Des trois grandes conférences internationales touchant au développement qui se sont tenues en 2015 – Addis-Abeba sur le financement du développement, Assemblée générale des Nations unies sur les Objectifs de développement durable, Accord de Paris sur le climat –, la première reste sans doute la plus méconnue du grand public. Le contenu du Programme d’action d’Addis-Abeba (PAAA) qui y a été adopté peut expliquer cela : le document ne contient aucune décision ni objectif. Il propose une feuille de route, qui reste à la discrétion des pays signataires et des institutions de financement concernées. L’erreur serait pourtant de le considérer comme un document faible. Il a au contraire une réelle influence sur le comportement et les anticipations de l’écosystème du « financement du développement ». Il mérite pour cette raison qu’on y revienne, avant d’en réclamer urgemment une suite.
Pour rappel, le PAAA est structuré en plusieurs chapitres qui se réfèrent chacun à un champ ou levier d’action particulier. Le premier concerne la mobilisation des ressources publiques intérieures. Viennent ensuite les ressources privées, nationales ou internationales. En troisième lieu seulement figurent la coopération pour le développement international et l’aide publique au développement (APD). L’ordre n’est pas présenté comme une hiérarchie ; pourtant, implicitement, il en instaure une. L’APD n’est pas le premier sujet dans les discussions sur le financement du développement, alors qu’elle a historiquement structuré celles-ci au gré de ses hausses et de ses effondrements.
En réalité, ces discussions foisonnent, sans scène dédiée. G20, G7, agendas biodiversité et climat, plan d’investissement extérieur de l’UE, réforme des accords de Cotonou : le financement du développement (durable) est partout. La première qualité du PAAA est de nous rappeler que ce financement implique et concerne une variété d’acteurs et de sujets qui ne se limitent pas à ceux de l’APD. Ce rappel s’accompagne d’initiatives. Ainsi du Pacte fiscal international ou de l’Addis Tax Initiative par laquelle les participants pourvoyeurs d’aide internationale s’engagent collectivement à doubler leur coopération technique en matière de fiscalité et de mobilisation des ressources nationales d’ici à 2020. L’évasion fiscale, la domiciliation des profits ou la levée de capitaux longs pour le financement d’infrastructures dans des économies vulnérables sont des sujets sur lesquels les discussions se structurent et s’organisent.
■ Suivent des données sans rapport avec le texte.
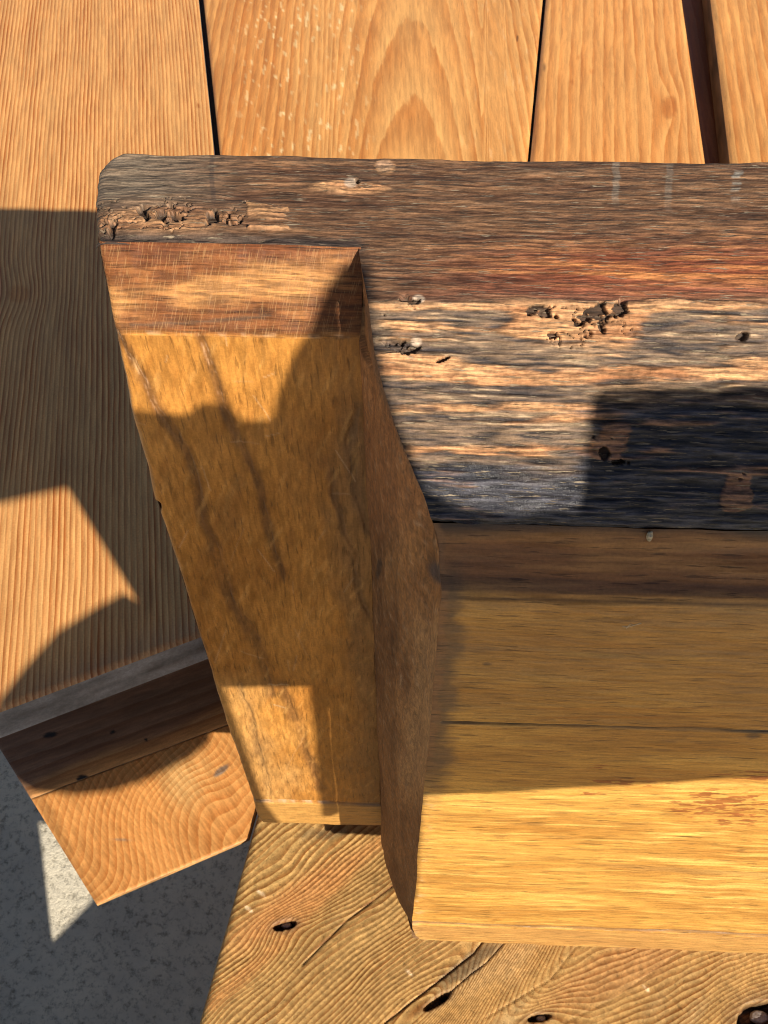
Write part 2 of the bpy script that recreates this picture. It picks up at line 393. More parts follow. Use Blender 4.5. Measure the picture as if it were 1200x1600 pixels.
tag(o, 'dark brown low rail with nail holes below the end of the ridged board', 'rail')

# ------------------------------------------------------------------ knotty plank the block stands on
ZP = 3.52
KN = [(445, 1445, 19, 7, -14), (684, 1564, 24, 6, -33), (842, 1590, 19, 6.5, -12), (1184, 1586, 34, 21, -20)]
def grain_plank(al, ac, px, py):
    # photo-space flow: lines rise to the right on the left, flatten into waves to the right
    u = px*.62+py*.80
    r = u/8.2
    bend = ss(690, 900, px+ (py-1500)*.9)
    r = r*(1-bend)+bend*((px*.42+py*.9)/10.)
    r = r+5.5*fbm(al*.8, ac*1.6, 71, 3)+1.4*fbm(al*3, ac*7, 72, 3)
    for x, y, rx, ry, a in KN:
        e = ell(px, py, x, y, rx*2.8, ry*4.2, a); r = r+3.6*np.exp(-e*e)
    e = ell(px, py, 470, 1395, 130, 42, -35); r = r-2.4*np.exp(-e*e)
    return r
def knots(al, ac, px, py):
    k = 0
    for x, y, rx, ry, a in KN:
        e = ell(px, py, x, y, rx, ry, a)+.35*fbm(al*16, ac*16, 73, 3); k = np.maximum(k, ss(1.12, .75, e))
    return k
def cracks(al, ac, px, py):
    w = 5*fbm(al*4, ac*4, 74, 3)
    c = .6*ss(1.6, .4, pline(px+w, py+w, [(700, 1550), (760, 1505), (820, 1440), (850, 1380)]))
    c = np.maximum(c, ss(1.8, .3, pline(px-w, py+w, [(600, 1600), (650, 1560), (740, 1490), (800, 1410)]))*.8)
    c = np.maximum(c, ss(1.8, .3, pline(px+w, py-w, [(470, 1510), (540, 1440), (620, 1380), (660, 1300)]))*.5)
    c = np.maximum(c, ss(1.8, .3, pline(px+w*1.5, py-w, [(760, 1590), (860, 1530), (900, 1480), (980, 1440)]))*.3)
    c = np.maximum(c, ss(1.5, .3, pline(px+w*1.5, py-w, [(880, 1600), (960, 1560), (1060, 1490)]))*.25)
    return c
def tone_plank(al, ac, px, py):
    n = fbm(al*1.5, ac*3, 75, 4); f = fbm(al*20, ac*20, 76, 3)
    c = np.array([.45, .27, .095])*(1+.35*n+.16*f)[..., None]
    og = ss(1.2, .4, ell(px, py, 455, 1410, 150, 34, -38)+.4*n)
    c = mix(c, np.array([.56, .25, .085]), og*.65)
    og = ss(18, 2, pline(px, py, [(600, 1310), (560, 1340), (430, 1480), (330, 1570)])+14*n)
    c = mix(c, np.array([.55, .25, .08]), og*.5)
    og = ss(1.1, .3, ell(px, py, 960, 1520, 160, 40, -25)+.5*n); c = mix(c, np.array([.48, .24, .09]), og*.5)
    for x, y in ((408, 1396), (388, 1420), (1010, 1545), (640, 1520)): c = mix(c, np.array([.75, .55, .32]), ss(1.2, .6, ell(px, py, x, y, 8, 3, 40)+.9*fbm(al*60, ac*60, 88, 2)))
    pale = ss(.15, .6, fbm(al*2, ac*6, 77, 3)); c = mix(c, np.array([.54, .38, .19]), pale*.5)
    dk = ss(1.2, .2, ell(px, py, 520, 1300, 60, 14, -8)+.4*f); c = mix(c, np.array([.16, .11, .06]), dk*.7)
    dk = ss(1.4, .5, ell(px, py, 735, 1505, 60, 16, -38)+.4*f); c = mix(c, np.array([.12, .09, .055]), dk*.75)
    halo = 0
    for x, y, rx, ry, a in KN: halo = np.maximum(halo, ss(2.0, .9, ell(px, py, x, y, rx, ry*1.3, a)+.4*f))
    c = mix(c, np.array([.20, .12, .06]), halo*.6)
    c = mix(c, mix(np.array([.03, .018, .012]), np.array([.16, .08, .04]), ss(-.1, .4, fbm(al*30, ac*30, 86, 3))), knots(al, ac, px, py))
    return mix(c, np.array([.05, .03, .018]), cracks(al, ac, px, py)*.85)
def disp_plank(al, ac, px, py):
    r = grain_plank(al, ac, px, py); fr = (r+.5*fbm(al*5, ac*10, 78, 2)) % 1.0
    ridge = np.minimum(fr/.75, (1-fr)/.25)
    amp = .35+.65*ss(-.2, .35, fbm(al*1.4, ac*2, 79, 3)+.35*ss(200, 60, pline(px, py, [(340, 1560), (620, 1370)])))
    return .0028*amp*(ridge-.5)+.006*fbm(al*3, ac*3, 80, 3)-.05*knots(al, ac, px, py)*(1+.5*fbm(al*25, ac*25, 87, 2))-.014*cracks(al, ac, px, py)
plank_m = wood_mat('weathered_plank', sa=260, sb=260, streak=.16, pore=.3, pore_a=500, pore_b=500, ring=1.0, ring_tint=(.46, .29, .16), late=.4, rough=.6, bump=.3, ringbump=.1, spec=.25, grit=.5)
kd = (kA-kB)/np.linalg.norm(kA-kB)
qa = kA+kd*.25; qd = kA-kd*1.5
axP = hitZ(600, 1300, ZP)-hitZ(400, 1480, ZP)
o = board('knotty_plank', [qa, np.array([1.7, qa[1]]), np.array([1.7, qd[1]]), qd], ZP, .12, plank_m, tone_plank, grain_plank, axP, .0045, disp_plank, edge_tone=(.22, .13, .06), edge_r=.03)
tag(o, 'rough weathered plank with dark knots that carries the hardwood block', 'plank')

# ------------------------------------------------------------------ the hardwood block
DB, DW, DF, DC = 1.548, 1.303, .876, 1.213      # back, wing top front, body face, wing face
def zat(py, D, px=900): return hitD(px, py, D)[1]
flat_front = hitZ(900, 470, 1.0, True)[1]
bp = [(DW, 1.0), (flat_front, 1.0), (1.145, zat(525, 1.145)), (1.09, zat(598, 1.09)), (1.045, zat(665, 1.045)), (1.005, zat(728, 1.005)), (.972, zat(782, .972)), (.955, zat(812, .955)),
      (.953, zat(822, .953))]
bc = [(.953, zat(822, .953)), (.935, zat(858, .935)), (.905, zat(905, .905)), (.885, zat(928, .885)), (DF, zat(945, DF)), (DF, zat(1000, DF)), (DF, 3.0), (DF+.006, 3.012), (DF-.004, 3.024), (DF-.002, 3.18)]
print('profile', [(round(a, 3), round(b, 3)) for a, b in bp+bc])
# left silhouette of the body in the photograph
sy = [376, 395, 440, 480, 545, 610, 680, 740, 780, 815, 860, 930, 1100, 1250, 1350, 1435, 1452, 1464, 1470]
sx = [560, 560, 567, 575, 584, 600, 624, 648, 664, 676, 685, 689, 675, 661, 651, 645, 645, 652, 660]
def xleft(D, Z):
    x = np.zeros_like(D)
    for _ in range(25):
        X, Y = o2w(x, D); px, py = pix(X, Y, Z); tx = np.interp(py, sy, sx)
        P = -(np.stack([X, Y, -Z], -1) @ MC)[..., 2]
        x = x+(tx-px)/1600*P
    return x
def wob(P):                                  # one gentle unevenness for the whole block, so its parts stay closed
    x, y, z = P[..., 0]/H, P[..., 1]/H, P[..., 2]/H
    o = np.stack([fbm(x*2.2, y*2.2, z*2.2, 3, 100), fbm(x*2.2, y*2.2, z*2.2, 3, 120), fbm(x*2.2, y*2.2, z*2.2, 3, 140)], -1)
    f = np.stack([fbm(x*14, y*14, z*14, 2, 160), fbm(x*14, y*14, z*14, 2, 170), fbm(x*14, y*14, z*14, 2, 180)], -1)
    return P+(o*.0045+f*.0016)*H
XR = 1.35
def sweep(prof, s, xl, xr, step):
    nc = int((xr-np.min(xl))/step); t = np.linspace(0, 1, nc)[None]
    X = xl[:, None]*(1-t)+xr*t; D = np.repeat(prof[:, :1], nc, 1); Z = np.repeat(prof[:, 1:], nc, 1)
    xw, yw = o2w(X, D); px, py = pix(xw, yw, Z)
    return X, D, Z, np.repeat(s[:, None], nc, 1), px, py, W3(xw, yw, Z)

# ---- weathered top
PITS = [(245, 336, 72, 22, 1.15), (172, 352, 18, 15, 1.1), (330, 342, 62, 16, .95), (372, 318, 34, 14, .7), (215, 325, 30, 14, .8), (650, 470, 30, 14, .7), (640, 545, 34, 15, 1.0), (690, 558, 20, 8, .9),
        (895, 508, 66, 40, 1.15), (958, 482, 26, 18, .9), (850, 490, 34, 22, .9), (1160, 524, 13, 8, 1.2), (1125, 522, 14, 4, .8), (600, 492, 30, 5, .6), (940, 705, 22, 26, 1.0), (1150, 748, 22, 12, .6),
        (975, 722, 34, 5, .9), (548, 288, 16, 12, .7), (588, 520, 12, 14, .5), (1150, 725, 10, 10, .6)]
def top_fields(X, D, Z, s, px, py):
    rough_z = ss(455, 485, py+8*fbm(X*4, s*10, 0, 3, 3))               # the sloping, deeply weathered front
    st = fbm(X*4.5, s*110, 0, 5, 5); st2 = fbm(X*15, s*185, 0, 3, 9); lo = fbm(X*2.4, s*12, 0, 4, 12); mid = fbm(X*7, s*40, 0, 4, 15)
    char_shade = ss(.2, .9, ss(595, 665, py+20*mid)*ss(850, 1000, px+50*st+60*mid)+ss(672, 770, py+26*mid+16*st)+.3*mid+.15*st2)  # charred lip, plus the cast shadow on the right painted in darker
    # resinous filler bands
    def band(y, w, x0=0, x1=2000, a=1.0): return a*np.exp(-((py-y+24*lo+5*mid)/w)**2)*ss(x0-30, x0+30, px)*ss(x1+40, x1-40, px)
    fl = band(478, 11, 575, 1300)*.8+band(505, 30, 800, 1010, 1.2)+band(520, 11, 590, 840, .5)+band(583, 14, 590, 1300, 1.1)+band(560, 11, 590, 720, .6)+band(630, 12, 600, 960, .6)+band(655, 8, 780, 960, .8)+band(703, 10, 620, 940, .8)
    fl = fl+band(505, 9, 1050, 1300, .6)+band(535, 9, 1100, 1300, .5)+band(668, 6, 960, 1120, .62)+band(715, 6, 930, 1060, .62)+band(736, 6, 1050, 1210, .55)+1.2*ss(1.2, .6, ell(px, py, 1150, 770, 26, 34, 15))
    fl = fl+1.0*ss(1.3, .6, ell(px, py, 955, 690, 34, 26, -45))
    fill = ss(.30, .75, fl*.95+.65*mid+.5*st2+.3*st+.03)*rough_z
    f2 = .8*ss(.3, .7, ss(.35, .6, ss(380, 388, px)*ss(453, 448, px)*ss(312, 320, py)*ss(362, 357, py)*(.38+1.3*mid+.6*st))+.0)+ss(1.2, .85, ell(px, py, 545, 293, 62, 9, 1)+.2*st)+ss(1.15, .8, ell(px, py, 602, 262, 18, 14)+.3*mid)*.6+ss(1.2, .7, ell(px, py, 255, 345, 110, 22)+.45*mid)*.75
    f2 = np.clip(f2, 0, 1)*(1-rough_z)
    pit = 0; n = fbm(X*28, s*40, 0, 4, 20)+.25*perlin(X*90, s*110, 0, 29)
    for x, y, rx, ry, a in PITS:
        e = ell(px, py, x, y, rx, ry)
        pit = np.maximum(pit, a*ss(.15, .30, n+.34*(1-e)-.10)*ss(1.3, .8, e))
    for x, y, rx, ry in ((178, 352, 6, 4), (250, 338, 8, 7), (228, 340, 4, 7), (640, 548, 16, 5), (940, 512, 5, 10), (1160, 524, 10, 5), (558, 283, 4, 6), (690, 563, 12, 3), (945, 708, 8, 10)):
        pit = np.maximum(pit, 1.3*ss(1.25, .75, ell(px, py, x, y, rx, ry, -20)+.5*fbm(X*30, s*60, 0, 2, 33)))
    # crumbling worm-eaten ground: thin black cracks round small crumbs
    zone = np.maximum(ss(1.2, .7, ell(px, py, 262, 336, 118, 30)+.5*mid), np.maximum(ss(1.2, .7, ell(px, py, 900, 505, 85, 44)+.5*mid), ss(1.2, .7, ell(px, py, 655, 540, 50, 28)+.5*mid)))
    wx, wy = X*34+1.4*perlin(X*44, s*44, 0, 61), s*44+1.4*perlin(X*44, s*44, 0, 62)
    crk = ss(.10, .03, np.abs(perlin(wx, wy, 0, 63)))*zone*ss(-.15, .15, perlin(X*16, s*24, 0, 64))
    pit = np.maximum(pit, crk*.85)
    # long checks in the charred and shade-darkened part
    chk = ss(.40, .62, fbm(X*4.2, s*95, 0, 3, 40))*rough_z*(.35+.65*char_shade)
    return rough_z, st, st2, lo, mid, char_shade, fill, f2, pit, chk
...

La question qui se pose aujourd’hui est celle de les faire déboucher. Le PAAA a permis à chaque acteur d’avancer selon ses priorités, dans la perspective très large d’un intérêt partagé consistant à accroître les fonds disponibles pour la durabilité. Il est temps de signaler la fin de cette première phase avant de passer à la suivante. Il faut au PAAA un nouveau sommet. Un nouveau sommet sur le financement du développement permettra de faire le bilan des actions menées dans le cadre défini à Addis-Abeba, de signaler les champions et révéler ceux qui en font moins, et de hiérarchiser les obstacles qu’il reste à surmonter.
Autant il peut paraître assez simple de peindre aux couleurs des ODD les actions menées, autant répondre de ses engagements financiers en matière de mobilisation des ressources intérieures, de lutte contre la fraude fiscale, de financement d’infrastructures résilientes au changement climatique ou de recherche dans des géographies qui l’avaient abandonnée, pour ne citer que quelques-uns des chapitres du PAAA, peut-être autrement plus compliqué.
Les ODD auront leur premier bilan à haut niveau en 2019. Le prochain grand rendez-vous sur le climat se tiendra en 2020 ; il en est de même en matière de biodiversité. Il faut en 2020 organiser un nouveau sommet sur le financement du développement international. Il prendra acte, cinq ans après Addis-Abeba, de la mobilisation effective des fonds publics et privés pour le développement (durable), et par le jeu des anticipations, accélérera celle-ci dans les prochaines années.